Abstract

Despite the remarkable progress in face recognition related technologies, reliably recognizing faces across ages remains a big challenge. The appearance of a human face changes substantially over time, resulting in significant intra-class variations. As opposed to current techniques for age-invariant face recognition, which either directly extract age-invariant features for recognition, or first synthesize a face that matches target age before feature extraction, we argue that it is more desirable to perform both tasks jointly so that they can leverage each other. To this end, we propose a deep Age-Invariant Model (AIM) for face recognition in the wild with three distinct novelties.
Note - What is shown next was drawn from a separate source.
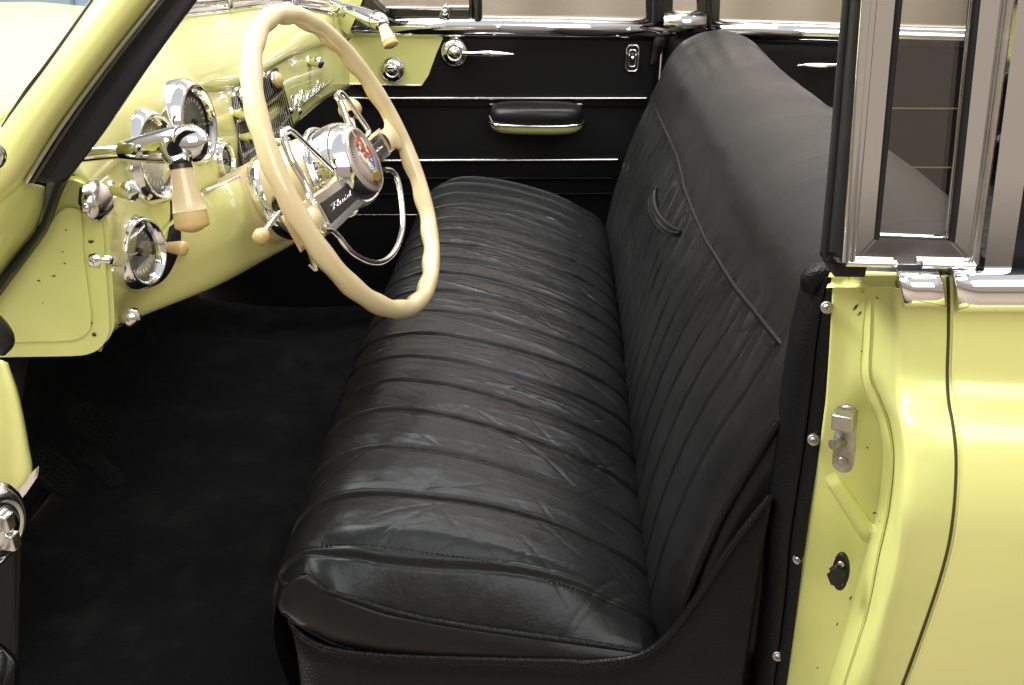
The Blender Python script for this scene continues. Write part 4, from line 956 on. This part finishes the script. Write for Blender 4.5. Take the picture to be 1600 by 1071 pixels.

First, AIM presents a novel unified deep architecture jointly performing cross-age face synthesis and recognition in a mutual boosting way. Second, AIM achieves continuous face rejuvenation/aging with remarkable photorealistic and identity-preserving properties, avoiding the requirement of paired data and the true age of testing samples. Third, effective and novel training strategies are developed for end-to-end learning of the whole deep architecture, which generates powerful age-invariant face representations explicitly disentangled from the age variation. Moreover, we construct a new large-scale Cross-Age Face Recognition (CAFR) benchmark dataset to facilitate existing efforts and push the frontiers of age-invariant face recognition research. Extensive experiments on both our CAFR dataset and several other cross-age datasets (MORPH, CACD, and FG-NET) demonstrate the superiority of the proposed AIM model over the state-of-the-arts. Benchmarking our model on the popular unconstrained face recognition datasets YTF and IJB-C additionally verifies its promising generalization ability in recognizing faces in the wild.